A little birdie named Kris tipped me off to the interesting fact that Corinth (home of the Corinthians, to whom St. Paul's letter is addressed) hosted the Isthmian games, which were held the year before and the year after the Olympic games.


US troops liberate Rome (WWII)– 1944

The Marshall plan is announced by US Secretary of State George C. Marshall in address at Harvard University– 1947

Senator Robert Kennedy was shot by Sirhan Sirhan at the Ambassador Hotel in Los Angeles– 1968

Deaths of Ronald Reagan (40th U.S. president) – 2004, and Ray Bradbury (science fiction author) – 2012


Natural: World Environment Day-- Beginning in 1974, the observance has been held annually on June 5, a date that commemorates the start of the landmark 1972 United Nations Conference on the Human Environment, in Stockholm, Sweden.


Italian Word of the Day: Benessere (well-being)


Quote: "The wind is the only thing that absolutely cannot be bridled, cannot be “bottled up” or put in a box. We seek to “bottle up” the wind or put it in a box: it’s not possible. It is free. To pretend to enclose the Holy Spirit in concepts, definitions, theses or treatises, as modern rationalism has sometimes attempted to do, is to lose it, nullify it, or reduce it to the purely human spirit, to a simple spirit.
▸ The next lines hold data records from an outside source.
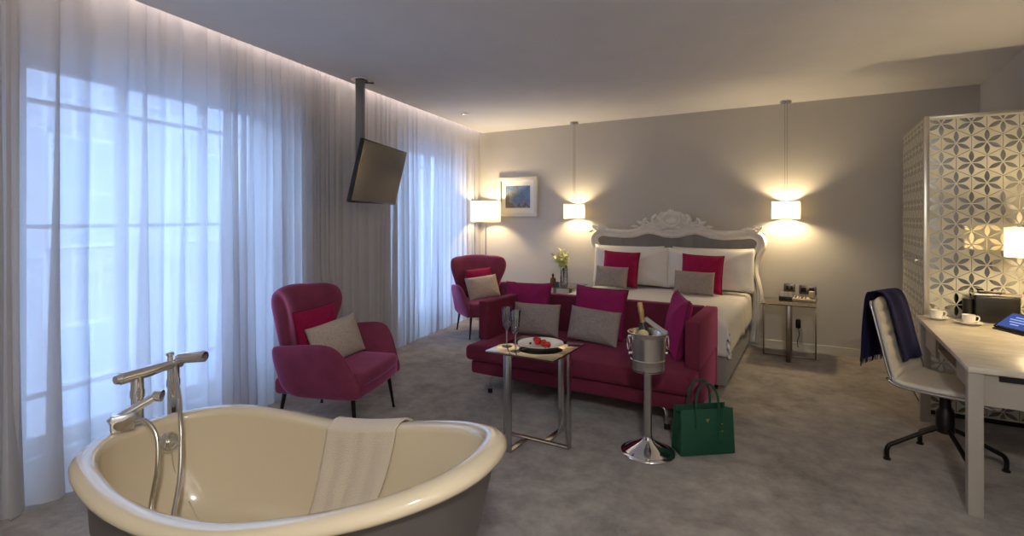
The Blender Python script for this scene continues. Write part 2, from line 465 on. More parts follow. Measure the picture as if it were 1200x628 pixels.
# ---------------------------------------------------------------- curtains
def curtain(t0, t1, seed, label, amp=.045, gather=1., zt=ZC + .22, widen=0.):
    rnd = random.Random(seed)
    L = t1 - t0
    nf = max(3, int(L / .105 * gather))
    # irregular fold positions
    ws = [rnd.uniform(.55, 1.6) * (1 + widen * (i / nf) ** 2) for i in range(nf)]
    tot = sum(ws); cum = [0]
    for w_ in ws: cum.append(cum[-1] + w_ / tot)
    am = [rnd.uniform(.3, 1.35) for _ in range(nf)]
    per = 12
    us = []
    for i in range(nf):
        for k in range(per): us.append((i, k / per))
    us.append((nf - 1, 1.))
    nz_ = 16
    bm = new()
    rows = []
    for j in range(nz_ + 1):
        v = j / nz_
        z = .008 + (zt - .008) * v
        row = []
        for (i, f) in us:
            u = cum[i] + (cum[i + 1] - cum[i]) * f
            a = am[i] * amp * (1.15 - .55 * v)
            ph = 2 * PI * f
            nn = a * (cos(ph) - 1) * .5 * (1 if True else 0) + a * .25 * sin(2 * ph + seed) * (1 - v)
            fine = .006 * sin(2 * PI * (u * L / .047)) * max(0, (v - .55)) * 1.6
            wob = noise.noise(Vector((u * L * 1.7, v * 1.2, seed))) * .03 * (1 - .6 * v)
            dt = a * .55 * sin(ph) * (1 - v * .6) + noise.noise(Vector((u * L * 3., v * 1.5, seed + 9))) * .02 * (1 - v)
            row.append(bm.verts.new(W(t0 + u * L + dt, -.055 + nn + fine + wob, z)))
        rows.append(row)
    for j in range(nz_):
        for i in range(len(us) - 1):
            bm.faces.new((rows[j][i], rows[j][i + 1], rows[j + 1][i + 1], rows[j + 1][i]))
    o = obj('curtain', bm, M['sheer'], angle=180)
    return tag(o, label, 'curtain', 'sheer curtains along the window wall')
curtain(-.06, .17, 3, 'narrow sheer white curtain in the back corner beside the floor lamp')
curtain(.18, 3.25, 5, 'sheer white curtain over the far window, behind the television and armchairs', amp=.07, gather=.8)
curtain(3.26, 5.72, 8, 'sheer blue-lit white curtain over the near window, behind the bathtub', amp=.10, gather=1.15, widen=2.2)
curtain(5.67, TF - .3, 13, 'sheer white curtain at the left edge of the photo, off the near window', amp=.06)

# ---------------------------------------------------------------- television
TVC = Vector((-3.551, 3.59, 1.875)); yaw, tilt = .364, .233
tv = thing('television', 'flat black television tilted down on a grey ceiling pole', 'television', (TVC.x, TVC.y, TVC.z), yaw)
R_ = Matrix.Rotation(tilt, 4, 'Y')       # local +X faces the room, leans down
def tvbox(x0, x1, y0, y1, z0, z1, bev, bm): box(bm, x0, x1, y0, y1, z0, z1, bev, M=R_)
bm = new(); tvbox(-.035, 0, -.5, .5, -.281, .281, .006, bm); tvbox(-.07, -.03, -.3, .3, -.2, .12, .01, bm); obj('casing', bm, M['black'], tv)
bm = new(); tvbox(-.002, .002, -.487, .487, -.262, .268, 0, bm); obj('screen', bm, M['tvscreen'], tv, smooth=False)
bm = new(); box(bm, -.13, -.045, -.2, .08, -.06, .06, .008); obj('mount', bm, M['darkmetal'], tv)
pl = (-.135, -.16)
bm = new(); box(bm, pl[0] - .035, pl[0] + .035, pl[1] - .03, pl[1] + .03, -.2, ZC - TVC.z - .012, .006); obj('pole', bm, pbr('grey_pole_paint', lin(128, 126, 126), .45), tv)
bm = new(); lathe(bm, [(.075, -.016), (.08, -.01), (.08, 0)], 28, (pl[0], pl[1], ZC - TVC.z)); obj('ceiling_plate', bm, M['steel'], tv)
bm = new(); tube(bm, smooth_loop([(pl[0] + .02, pl[1] + .02, ZC - TVC.z - .03), (pl[0] + .05, pl[1] + .08, ZC - TVC.z - .02), (pl[0] + .06, pl[1] + .15, ZC - TVC.z - .005)], 10, False), .007, 6); obj('cable', bm, M['black'], tv)

# ---------------------------------------------------------------- ceiling downlight
dl = thing('downlight', 'small round recessed ceiling spotlight near the back of the curtains', 'light', (-3.726, 5.187, ZC))
bm = new(); lathe(bm, [(.03, -.003), (.045, -.008), (.052, -.004), (.052, 0)], 28, cap0=False, cap1=False); obj('ring', bm, M['steel'], dl)
bm = new(); lathe(bm, [(0, -.002), (.031, -.002)], 28, cap0=False, cap1=False); obj('lens', bm, M['porcelain'], dl)

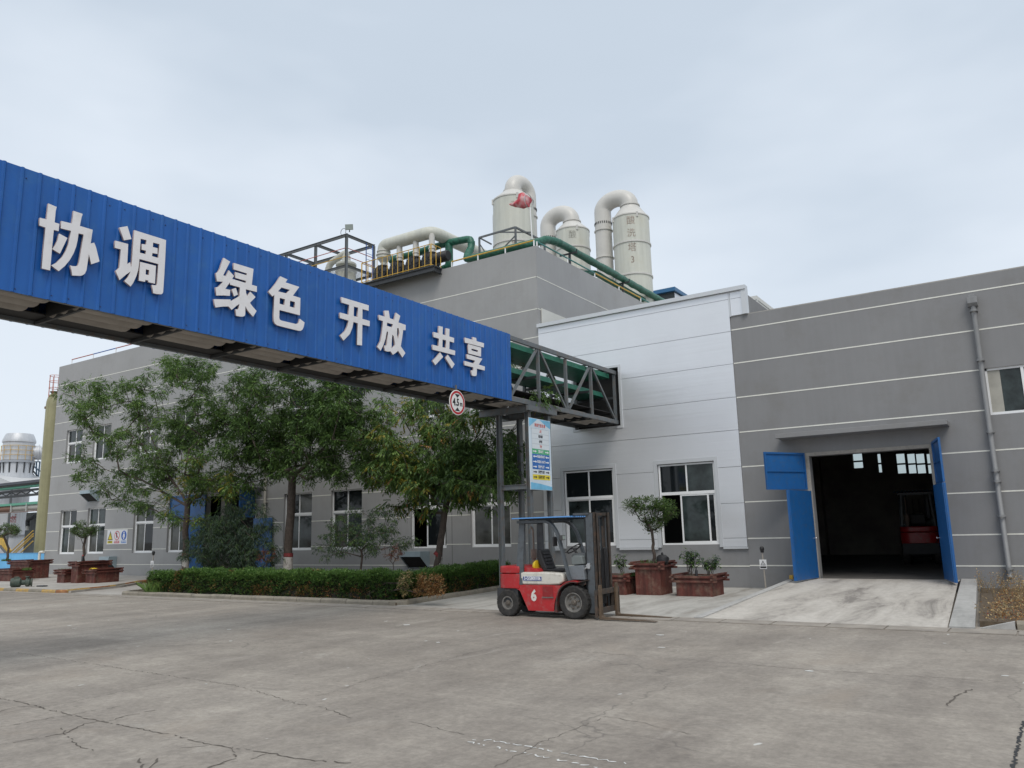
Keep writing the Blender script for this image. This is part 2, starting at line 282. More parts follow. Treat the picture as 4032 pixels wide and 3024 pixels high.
SLAB=mat('gutter_slab',(.30,.27,.235),.85,var=.22,vscale=2.5,bump=.4,dirt=((.20,.185,.17),.6,2))
mb=MB(); mb.quad((-14.35,15.97,.004),(-6.05,15.97,.004),(-6.05,24,.004),(-14.9,24,.004)); mb.build('yard',YARD,kind='structure')
mb=MB(); mb.quad((-30.2,15.97,.004),(-26.5,15.97,.004),(-29.5,24,.004),(-34.2,24,.004)); mb.build('driveway',WALK,kind='structure')
# gutter strip of slabs between road and yard
mb=MB(); rnd=random.Random(3); x=-60
while x<9:
    w=.98 if rnd.random()<.8 else .5; s=rnd.uniform(-.01,.01)
    mb.add([(x,15.36+s,0.001),(x+w-.03,15.36+s,0.001),(x+w-.03,15.88,.001),(x,15.88,.001),(x,15.36+s,.016),(x+w-.03,15.36+s,.016),(x+w-.03,15.88,.02),(x,15.88,.02)],[(4,5,6,7),(0,1,5,4),(1,2,6,5),(2,3,7,6),(3,0,4,7)]); x+=w
mb.build('gutter',SLAB,kind='structure')
mb=MB(); mb.box(-60,9,15.89,15.965,-.02,.003); mb.build('gutter_joint',mat('dark_joint',(.07,.06,.05),.9),kind='structure')
# loading ramp
mb=MB(); a=[(-6.02,15.97,.006),(-1.62,15.97,.006),(-1.98,23.0,.27),(-6.02,23.0,.27)]
mb.add([(-6.02,15.97,.006),(-1.62,15.97,.006),(-2.0,23.3,.285),(-6.02,23.3,.285),(-2.0,24.02,.295),(-6.02,24.02,.295)],[(0,1,2,3),(3,2,4,5)])
mb.build('loading_ramp',RAMP,kind='structure')
mb=MB(); mb.prismX([(15.97,0),(24,0),(24,.33),(15.97,.03)],-6.20,-6.025); mb.build('ramp_kerb',YARDN,bevel=.008,kind='structure')
mb=MB(); mb.add([(-1.595,15.97,0),(-1.20,15.97,0),(-1.62,23.98,0),(-1.97,23.98,0),(-1.595,15.97,.035),(-1.20,15.97,.035),(-1.62,23.98,.33),(-1.97,23.98,.33)],[(4,5,6,7),(0,1,5,4),(1,2,6,5),(3,0,4,7)]); mb.build('ramp_kerb',YARDN,kind='structure')
# planting beds
def bed(name,pts,z):
    mb=MB(); mb.prismZ(pts,0,z); return mb.build(name,SOIL,kind='structure')
bed('planting_bed',[(-26.9,16.12),(-14.4,16.12),(-14.9,23.98),(-29.2,23.98)],.07)
bed('planting_bed',[(-1.15,16.33),(9,16.33),(9,23.98),(-1.55,23.98)],.10)
# pavement on the left
mb=MB(); mb.prismZ([(-70,15.85),(-30.55,15.85),(-30.3,16.05),(-31.3,18.6),(-33.1,20.6),(-34.6,23.98),(-70,23.98)],0,.08); mb.build('pavement',WALK,kind='structure')
def kerbrun(pts,z0,z1,w,mats_,lens,name='kerb',seed=0,chamfer=.05):
    """stones laid one after another along a polyline; pts = outer (road side) edge, bed on the left"""
    r=random.Random(seed); mb=MB(); P=[Vector((*p,0)) for p in pts]; i=0
    for a,b in zip(P,P[1:]):
        d=(b-a); L_=d.length; d.normalize(); nrm=Vector((-d.y,d.x,0)); t=0
        while t<L_-.05:
            q=min(lens,L_-t); s=a+d*(t+.008); e=a+d*(t+q-.008); mb.cm=r.choice(mats_[1]) if i%2 else r.choice(mats_[2]); j=r.uniform(-.008,.008)
            prof=[(0,z0),(0.0,z1-chamfer+j),(chamfer*.6,z1+j),(w,z1+j),(w,z0)]
            vs=[s+nrm*x+Vector((0,0,z)) for x,z in prof]+[e+nrm*x+Vector((0,0,z)) for x,z in prof]; n=5
            mb.add(vs,[tuple(range(n-1,-1,-1)),tuple(range(n,2*n))]+[(k,(k+1)%n,(k+1)%n+n,k+n) for k in range(n)]); t+=q; i+=1
    return mb.build(name,mats_[0],kind='structure')
M3=[KERB,KYEL,KRED,YARDN]
kerbrun([(-26.9,16.0),(-14.55,16.0),(-14.2,16.35),(-14.35,18.0),(-14.9,23.9)],0,.13,.13,(M3,[0],[0,0,0]),.98,seed=1)
kerbrun([(-26.9,16.0),(-27.4,16.5),(-28.6,19.0)][::-1],0,.11,.13,(M3,[0,3],[0]),.8,seed=2)
kerbrun([(-70,15.72),(-30.75,15.72)],0,.13,.13,(M3,[1,1],[0,0,0]),.98,seed=3)
kerbrun([(-30.75,15.72),(-30.35,15.95),(-31.2,18.3),(-33.0,20.4),(-34.3,23.9)],0,.13,.13,(M3,[2,1],[2,0,1]),1.1,seed=4)
mb=MB(); mb.add([(-1.15,16.12,0),(-.62,16.12,0),(-.62,16.12,.13),(-1.15,16.24,0),(-.62,16.27,0),(-.62,16.27,.13)],[(0,1,2),(3,5,4),(0,2,5,3),(1,4,5,2)]); mb.build('kerb',YARDN,kind='structure')
kerbrun([(-.60,16.12),(9,16.12)],0,.135,.15,(M3,[0],[0,0]),2.4,seed=5)
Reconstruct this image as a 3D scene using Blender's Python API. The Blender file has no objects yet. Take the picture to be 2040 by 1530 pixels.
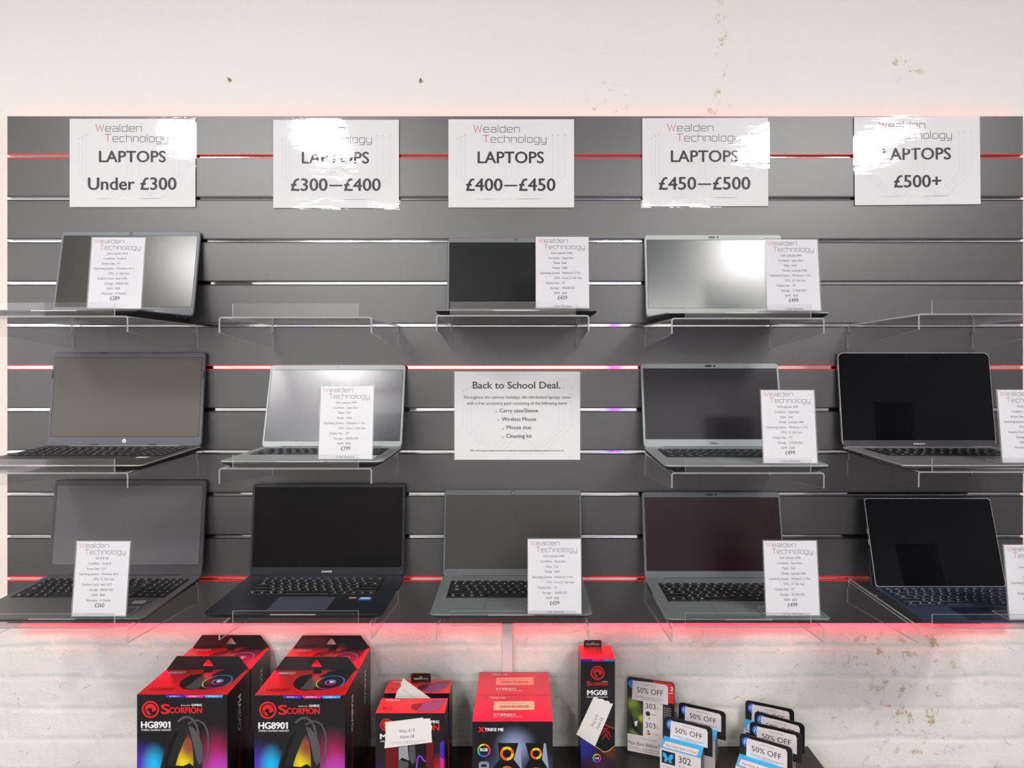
import bpy, math, random
from mathutils import Vector, Matrix

SC = bpy.context.scene
COL = SC.collection

# ------------------------------------------------------------------ camera, world, lamps, exposure
# metres; x along the wall, y into the wall (slatwall front face is y = 0), z up, slatwall centre is z = 0
FPX, CX, CY, CZ, UX, VX = 1290.0, 0.0143, -1.5328, 0.009, 1038.3, 728.95
FLOOR_Z, CEIL_Z, WALL_Y = -1.63, 1.17, 0.045
cam_d = bpy.data.cameras.new('camera')
cam_d.sensor_fit = 'HORIZONTAL'; cam_d.sensor_width = 36.0
cam_d.lens = 36.0 * FPX / 2040.0
cam_d.shift_x = -(UX - 1020.0) / 2040.0
cam_d.shift_y = (VX - 765.0) / 2040.0
cam_d.clip_start = 0.05
cam = bpy.data.objects.new('camera', cam_d); COL.objects.link(cam)
cam.location = (CX, CY, CZ); cam.rotation_euler = (math.pi/2, 0, 0)
SC.camera = cam
world = bpy.data.worlds.new('world'); SC.world = world; world.use_nodes = True
world.node_tree.nodes['Background'].inputs[0].default_value = (0.8, 0.82, 0.85, 1)
world.node_tree.nodes['Background'].inputs[1].default_value = 0.05
SC.view_settings.view_transform = 'Standard'
SC.view_settings.look = 'None'
SC.view_settings.gamma = 1.0
SC.view_settings.use_curve_mapping = False
SC.view_settings.exposure = -0.45
SC.cycles.max_bounces = 8
SC.cycles.transparent_max_bounces = 32
SC.cycles.caustics_reflective = False
SC.cycles.caustics_refractive = False
PANEL_POWER = 38.0
WINDOW_POWER = 1.75          # radiance of the ceiling panels
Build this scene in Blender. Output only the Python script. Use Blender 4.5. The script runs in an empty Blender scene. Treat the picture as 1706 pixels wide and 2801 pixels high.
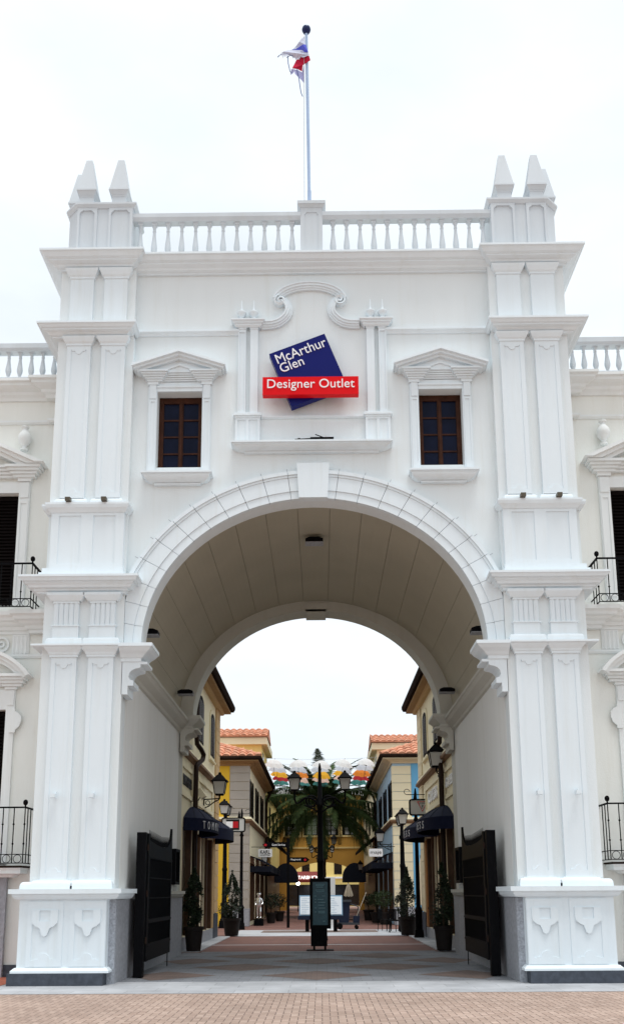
import bpy, bmesh, math, random
from mathutils import Vector, Matrix
from mathutils.geometry import tessellate_polygon
PI = math.pi
R = math.radians
random.seed(7)
scene = bpy.context.scene
col = scene.collection

# ------------------------------------------------------------------ camera
cam_d = bpy.data.cameras.new('camera')
cam = bpy.data.objects.new('camera', cam_d)
col.objects.link(cam)
scene.camera = cam
_pi, _ya, _ro = .209, -.009, -.006
c_, s_ = math.cos(_ya), math.sin(_ya)
cp_, sp_ = math.cos(_pi), math.sin(_pi)
r0 = Vector((c_, -s_, 0)); u0 = Vector((-s_*sp_, -c_*sp_, cp_)); f0 = Vector((s_*cp_, c_*cp_, sp_))
cr_, sr_ = math.cos(_ro), math.sin(_ro)
rv = r0*cr_ + u0*sr_; uv = u0*cr_ - r0*sr_
cam.matrix_world = Matrix(((rv.x, uv.x, -f0.x, .116), (rv.y, uv.y, -f0.y, -18.291), (rv.z, uv.z, -f0.z, 1.6), (0, 0, 0, 1)))
cam_d.sensor_fit = 'VERTICAL'
cam_d.sensor_height = 36
cam_d.lens = 2650/2801*36
cam_d.shift_y = (1879.34-1400.5)/2801
cam_d.clip_end = 3000

# ------------------------------------------------------------------ world: bright overcast sky
w = bpy.data.worlds.new('World')
scene.world = w
w.use_nodes = True
nt = w.node_tree
bgn = nt.nodes['Background']
sky = nt.nodes.new('ShaderNodeTexSky')
sky.sky_type = 'NISHITA'
sky.sun_disc = False
sky.sun_elevation = R(77)
sky.sun_rotation = R(188)
tc = nt.nodes.new('ShaderNodeTexCoord')
mp = nt.nodes.new('ShaderNodeMapping')
mp.inputs['Scale'].default_value = (1.2, 1.2, 3.0)
nz = nt.nodes.new('ShaderNodeTexNoise')
nz.inputs['Scale'].default_value = 2.2
nz.inputs['Detail'].default_value = 6
rmp = nt.nodes.new('ShaderNodeMapRange')
rmp.inputs[1].default_value = .35; rmp.inputs[2].default_value = .6
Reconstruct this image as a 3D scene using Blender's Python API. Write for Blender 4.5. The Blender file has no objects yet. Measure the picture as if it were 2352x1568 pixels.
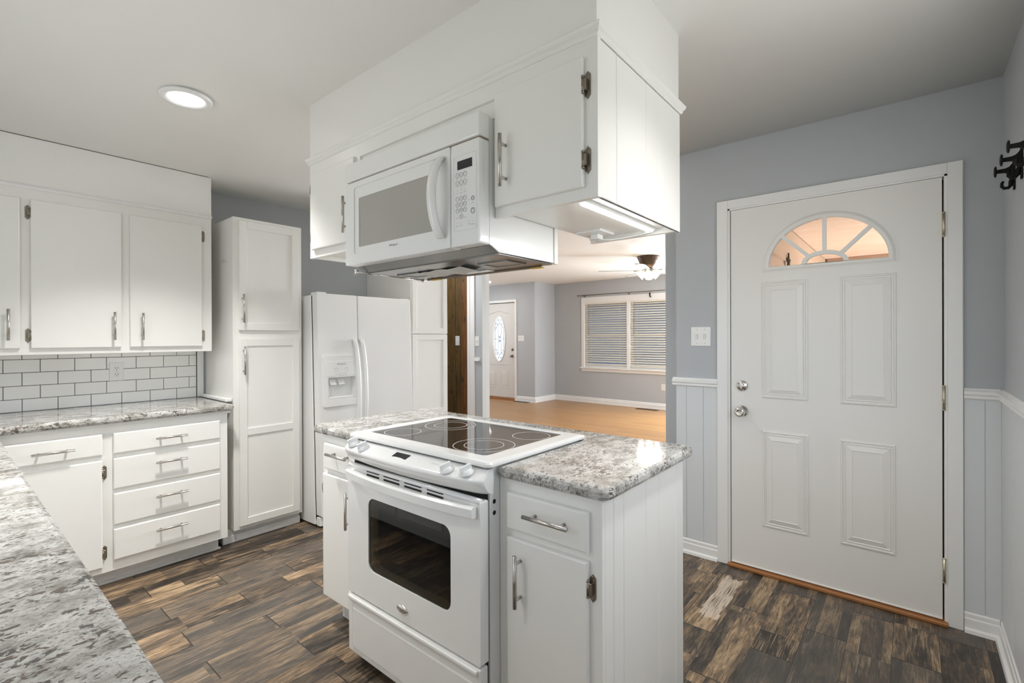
import bpy, bmesh, math, random
from mathutils import Vector, Matrix
C = bpy.context.scene.collection
SC = bpy.context.scene
PI = math.pi
# ------------------------------------------------------------------ camera, light, exposure
YAW, PITCH, ROLL, CAMZ = .6927, -.0018, .0033, 1.3245
def make_camera():
    cd = bpy.data.cameras.new('camera'); co = bpy.data.objects.new('camera', cd); C.objects.link(co)
    s, c, sp, cp = math.sin(YAW), math.cos(YAW), math.sin(PITCH), math.cos(PITCH)
    F = Vector((-s*cp, c*cp, sp)); U0 = Vector((s*sp, -c*sp, cp)); R0 = Vector((c, s, 0))
    q = ROLL
    R = R0*math.cos(q) - U0*math.sin(q); U = R0*math.sin(q) + U0*math.cos(q)
    M = Matrix(((R.x, U.x, -F.x, 0), (R.y, U.y, -F.y, 0), (R.z, U.z, -F.z, CAMZ), (0, 0, 0, 1)))
    co.matrix_world = M
    cd.sensor_fit = 'HORIZONTAL'; cd.sensor_width = 36; cd.lens = 36*1107.97/2352
    cd.shift_y = -7.77/2352; cd.clip_start = .02; cd.clip_end = 200
    SC.camera = co
make_camera()
SC.cycles.max_bounces = 12; SC.cycles.diffuse_bounces = 9; SC.cycles.glossy_bounces = 6; SC.cycles.transparent_max_bounces = 16
SC.view_settings.view_transform = 'Standard'; SC.view_settings.look = 'None'
SC.view_settings.gamma = 1; SC.view_settings.exposure = 0.0
try: SC.view_settings.use_curve_mapping = False
except Exception: pass
W = bpy.data.worlds.new('world'); SC.world = W; W.use_nodes = True
def setup_world():
    nt = W.node_tree; nt.nodes.clear()
    o = nt.nodes.new('ShaderNodeOutputWorld'); b = nt.nodes.new('ShaderNodeBackground')
    sky = nt.nodes.new('ShaderNodeTexSky'); sky.sky_type = 'HOSEK_WILKIE'; sky.turbidity = 3.5
    sky.sun_direction = (.3, -.5, .8)
    nt.links.new(sky.outputs[0], b.inputs[0]); b.inputs[1].default_value = 5
    nt.links.new(b.outputs[0], o.inputs[0])
setup_world()
def lamp(name, kind, loc, power, color=(1, 1, 1), size=.1, size_y=None, rot=(0, 0, 0), spread=None, shape=None):
    d = bpy.data.lights.new(name, kind); d.energy = power; d.color = color
    if kind == 'AREA':
        d.shape = shape or ('RECTANGLE' if size_y else 'DISK'); d.size = size
        if size_y: d.size_y = size_y
        if spread: d.spread = spread
    elif kind in ('POINT', 'SPOT'): d.shadow_soft_size = size
    o = bpy.data.objects.new(name, d); o.location = loc; o.rotation_euler = rot; C.objects.link(o)
    return o
WARM = (1, .972, .93); NEUT = (1, .99, .965); COOL = (.88, .94, 1)
# added fill lamps outside the view, in place of real sources
lamp('fill_kitchen_rear', 'AREA', (-1.9, -.46, 1.55), 5.3, NEUT, 1.3, .95, (PI/2, 0, 0))  # added fill at the unseen rear window opening
lamp('fill_living_left', 'AREA', (-8.98, 6.0, 1.5), 42, COOL, 1.2, 1.6, (0, -PI/2, 0))  # bare fill lamp, no window in this wall
lamp('fill_kitchen_side', 'AREA', (.296, 1.65, 1.5), 8.1, NEUT, 1.1, 1.0, (0, PI/2, 0))  # added fill at the unseen side window opening
lamp('fill_living_back', 'AREA', (-1.92, 8.44, 1.4), 240, COOL, 1.2, 1.3, (-PI/2, 0, 0))  # added fill inside the unseen bays of the living room window
lamp('fill_porch', 'AREA', (2.2, 6.6, .1), 300, (1, .97, .92), 5, 2, (PI-.3, 0, 0))  # added lamp aimed up to brighten the porch ceiling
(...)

There is, however, a similar temptation in the ecclesiastical field, and it is that of wanting to enclose the Holy Spirit in canons, institutions, definitions. The Spirit creates and animates institutions, but He himself cannot be “institutionalised,” “objectified”. The wind blows “where it wills,” so the Spirit distributes its gifts “as it wills” (1 Cor 12:11).


St Paul will make this the fundamental law of Christian action. “Where the Spirit of the Lord is, there is freedom (2 Cor 3:17), he says. A free person, a free Christian, is the one who has the Spirit of the Lord. This is a very special freedom, quite different from what is commonly understood. It is not freedom to do what one wants, but the freedom to freely do what God wants! Not freedom to do good or evil, but freedom to do good and do it freely, that is, by attraction, not compulsion. In other words, the freedom of children, not slaves."


-Pope Francis quoted in today's General Audience during his on-going catechesis on the Holy Spirit. At the end of the catechesis, Pope Francis announced that he is preparing a document on the Sacred Heart of Jesus to be released in September. The month of June is dedicated to the Sacred Heart of Jesus, whose feast day this year is Friday, June 7.